● Raw data
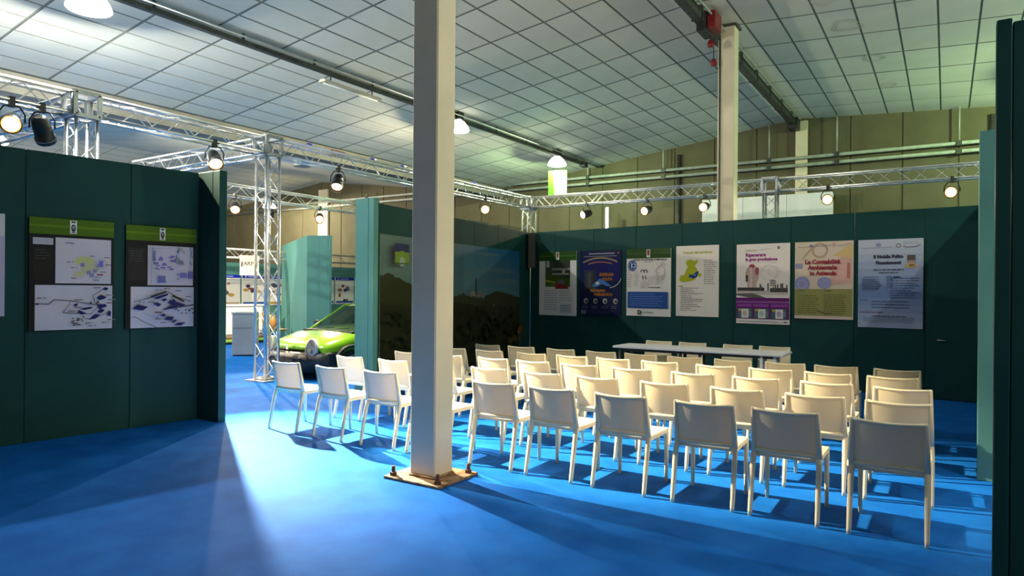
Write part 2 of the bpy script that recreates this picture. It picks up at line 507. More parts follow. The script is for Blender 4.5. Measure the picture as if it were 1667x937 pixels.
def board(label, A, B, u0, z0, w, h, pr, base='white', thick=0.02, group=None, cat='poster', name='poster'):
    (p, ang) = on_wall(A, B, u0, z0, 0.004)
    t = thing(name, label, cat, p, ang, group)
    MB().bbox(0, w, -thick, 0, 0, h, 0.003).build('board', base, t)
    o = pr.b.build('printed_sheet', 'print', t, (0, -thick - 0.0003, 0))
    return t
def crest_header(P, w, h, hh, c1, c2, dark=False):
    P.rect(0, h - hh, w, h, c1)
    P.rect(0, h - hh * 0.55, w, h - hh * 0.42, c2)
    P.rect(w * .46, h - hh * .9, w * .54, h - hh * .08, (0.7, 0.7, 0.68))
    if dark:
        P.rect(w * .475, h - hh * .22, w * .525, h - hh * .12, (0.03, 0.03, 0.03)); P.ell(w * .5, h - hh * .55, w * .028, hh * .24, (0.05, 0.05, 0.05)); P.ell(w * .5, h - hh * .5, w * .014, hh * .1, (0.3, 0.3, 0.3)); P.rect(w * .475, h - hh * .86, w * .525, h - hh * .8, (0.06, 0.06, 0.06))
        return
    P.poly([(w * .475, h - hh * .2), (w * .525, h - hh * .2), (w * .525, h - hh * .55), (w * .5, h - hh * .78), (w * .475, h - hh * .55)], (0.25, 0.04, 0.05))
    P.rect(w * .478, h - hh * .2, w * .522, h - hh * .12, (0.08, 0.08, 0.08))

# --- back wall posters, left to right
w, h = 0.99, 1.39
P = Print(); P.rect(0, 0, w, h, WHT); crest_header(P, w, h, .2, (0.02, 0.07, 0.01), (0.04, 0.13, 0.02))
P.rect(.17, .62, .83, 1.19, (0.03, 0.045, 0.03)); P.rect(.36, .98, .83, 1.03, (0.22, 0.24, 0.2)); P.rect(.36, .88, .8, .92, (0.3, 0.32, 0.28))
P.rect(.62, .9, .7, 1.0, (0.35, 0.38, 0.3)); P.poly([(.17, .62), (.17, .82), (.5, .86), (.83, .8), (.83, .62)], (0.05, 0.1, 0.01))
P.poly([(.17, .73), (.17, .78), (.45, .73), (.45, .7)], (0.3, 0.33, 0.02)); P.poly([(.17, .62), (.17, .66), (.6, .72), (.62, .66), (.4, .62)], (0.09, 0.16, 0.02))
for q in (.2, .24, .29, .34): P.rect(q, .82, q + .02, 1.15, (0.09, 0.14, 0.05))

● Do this
Go through the material above and print all of it exactly, except the pictures.

● Task response
Write part 2 of the bpy script that recreates this picture. It picks up at line 507. More parts follow. The script is for Blender 4.5. Measure the picture as if it were 1667x937 pixels.
def board(label, A, B, u0, z0, w, h, pr, base='white', thick=0.02, group=None, cat='poster', name='poster'):
    (p, ang) = on_wall(A, B, u0, z0, 0.004)
    t = thing(name, label, cat, p, ang, group)
    MB().bbox(0, w, -thick, 0, 0, h, 0.003).build('board', base, t)
    o = pr.b.build('printed_sheet', 'print', t, (0, -thick - 0.0003, 0))
    return t
def crest_header(P, w, h, hh, c1, c2, dark=False):
    P.rect(0, h - hh, w, h, c1)
    P.rect(0, h - hh * 0.55, w, h - hh * 0.42, c2)
    P.rect(w * .46, h - hh * .9, w * .54, h - hh * .08, (0.7, 0.7, 0.68))
    if dark:
        P.rect(w * .475, h - hh * .22, w * .525, h - hh * .12, (0.03, 0.03, 0.03)); P.ell(w * .5, h - hh * .55, w * .028, hh * .24, (0.05, 0.05, 0.05)); P.ell(w * .5, h - hh * .5, w * .014, hh * .1, (0.3, 0.3, 0.3)); P.rect(w * .475, h - hh * .86, w * .525, h - hh * .8, (0.06, 0.06, 0.06))
        return
    P.poly([(w * .475, h - hh * .2), (w * .525, h - hh * .2), (w * .525, h - hh * .55), (w * .5, h - hh * .78), (w * .475, h - hh * .55)], (0.25, 0.04, 0.05))
    P.rect(w * .478, h - hh * .2, w * .522, h - hh * .12, (0.08, 0.08, 0.08))

# --- back wall posters, left to right
w, h = 0.99, 1.39
P = Print(); P.rect(0, 0, w, h, WHT); crest_header(P, w, h, .2, (0.02, 0.07, 0.01), (0.04, 0.13, 0.02))
P.rect(.17, .62, .83, 1.19, (0.03, 0.045, 0.03)); P.rect(.36, .98, .83, 1.03, (0.22, 0.24, 0.2)); P.rect(.36, .88, .8, .92, (0.3, 0.32, 0.28))
P.rect(.62, .9, .7, 1.0, (0.35, 0.38, 0.3)); P.poly([(.17, .62), (.17, .82), (.5, .86), (.83, .8), (.83, .62)], (0.05, 0.1, 0.01))
P.poly([(.17, .73), (.17, .78), (.45, .73), (.45, .7)], (0.3, 0.33, 0.02)); P.poly([(.17, .62), (.17, .66), (.6, .72), (.62, .66), (.4, .62)], (0.09, 0.16, 0.02))
for q in (.2, .24, .29, .34): P.rect(q, .82, q + .02, 1.15, (0.09, 0.14, 0.05))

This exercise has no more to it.